Os restantes nomes da lista receberam também luz verde por parte do regulador. O conselho de administração da Caixa Económica vai contar ainda com Carlos Leiria Pinto, Pedro Alves, José Carlos Mateus, Helena Soares de Moura e Pedro Ventaneira.
Já a lista dos administradores não executivos também aprovada pelo Banco de Portugal vai contar com dois nomes da Santa Casa, o provedor Edmundo Martinho e Manuel Teixeira. A estes juntam-se ainda Carlos Tavares como chairman, Amadeu Paiva, Rui Heitor, Luís Guimarães e Vítor Martins, soube o SOL. Já António Tavares, provedor da Santa Casa da Misericórdia do Porto, vai presidir à Assembleia-Geral.
Fim de um ciclo
O mandato de Félix Morgado, o ainda presidente do banco, só terminaria no final deste ano, mas há muitos meses que era apontado para sair da liderança. A ideia era ter abandonado o banco ainda no verão passado, mas o arrastar das negociações com a Santa Casa para entrar no capital do banco, assim como o fecho da nova administração, acabaram por adiar o seu destino.
No entanto, a sua saída está longe de ser pacífica.
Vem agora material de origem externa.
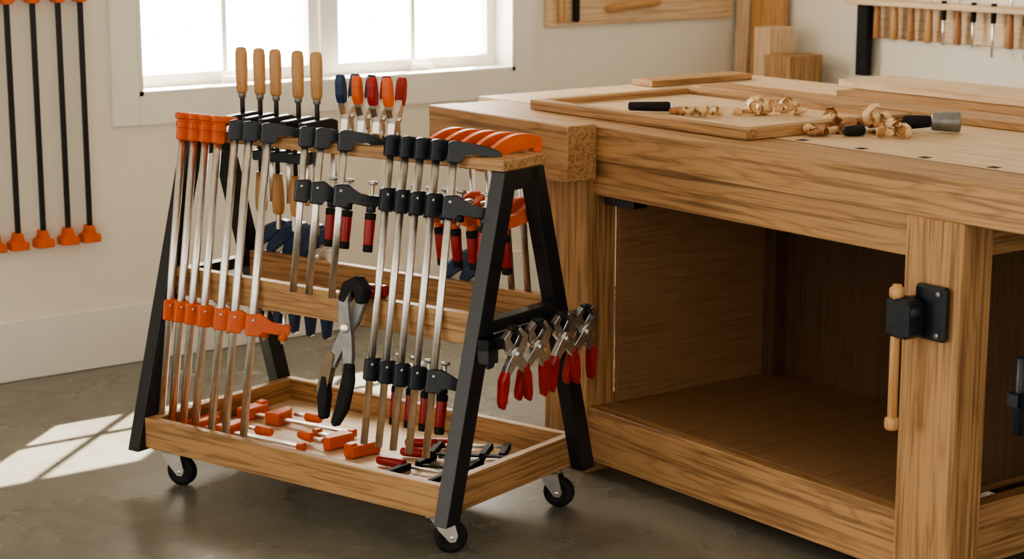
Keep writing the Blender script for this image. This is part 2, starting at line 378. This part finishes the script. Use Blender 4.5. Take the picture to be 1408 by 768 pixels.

O SOL sabe que o Banco de Portugal avançou com processos de contraordenação. Um deles diz respeito à operação financeira que a administração do Montepio tentou montar em 2016 para ‘maquilhar’ as contas. O negócio, que envolvia uma participação na empresa de minas I’m Mining, foi feito na véspera da apresentação de contas do terceiro trimestre, mas acabou por ser travado pelo Conselho Geral e de Supervisão do banco, depois de questionado pelo auditor (KPMG).
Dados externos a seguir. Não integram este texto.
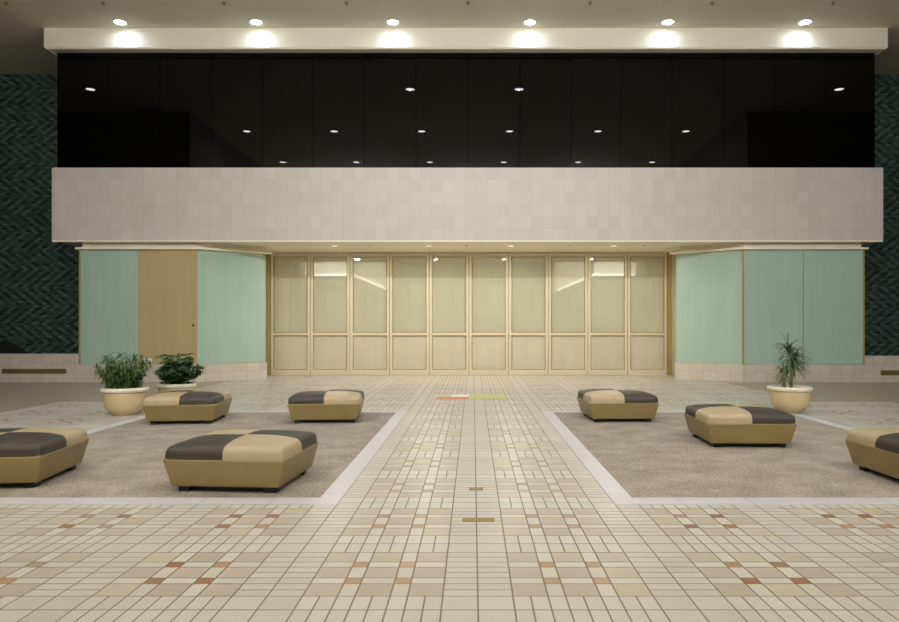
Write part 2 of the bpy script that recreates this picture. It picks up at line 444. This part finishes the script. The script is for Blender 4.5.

Com a venda dos 19% que o Montepio tinha na I’m Mining — controlada pelos irmãos Jorge e Carlos Martins, da Martifer —, à Vogais Dinâmica (criada para o efeito), era esperada uma mais-valia de 24 milhões de euros através da valorização daquela empresa, de 360 milhões para 492 milhões de euros. Este movimento permitiu aumentar o valor da participação do banco de 69 milhões para 93 milhões de euros, posição que seria comprada pela Vogais Dinâmica (de Jorge e Carlos Martins) à sua holding IM e ao Montepio.
O órgão regulador detetou ainda graves irregularidades do departamento de contabilidade no modelo de análise de risco de crédito, assim como conflito de interesses em determinadas funções desempenhadas por atuais administradores. Um desses casos é do administrador João Neves, que acumula a direção do departamento financeiro com o da contabilidade.
O outro caso diz respeito a João Lopes Raimundo, que acumula o pelouro de direção de empresas e o da recuperação de crédito.
A verdade é que relação entre Tomás Correia e Félix Morgado degradou-se no último ano e, segundo fontes ligada ao processo, já se assistia a «intransigências muito difíceis de ultrapassar». Aliás, a relação entre os dois terá ficado mais tensa quando Félix Morgado pediu ao Ministério do Trabalho o estatuto de empresa em reestruturação para alargar as quotas das rescisões. O presidente da Caixa Económica terá feito o pedido sem informar Tomás Correia, que levou a mal não ter sido consultado para a tomada daquela decisão.
Também o facto de nas contas de 2015 terem sido reconhecidas imparidades com vários negócios decididos pela administração de Tomás Correia causou algum mal-estar entre os dois.
Mas os problemas não ficaram por aqui. A estratégia definida para o banco tem tido duas vozes. De um lado, Félix Morgado a defender a mudança de nome para a instituição financeira. Por outro, Tomás Correia a mostrar-se intransigente nesta matéria.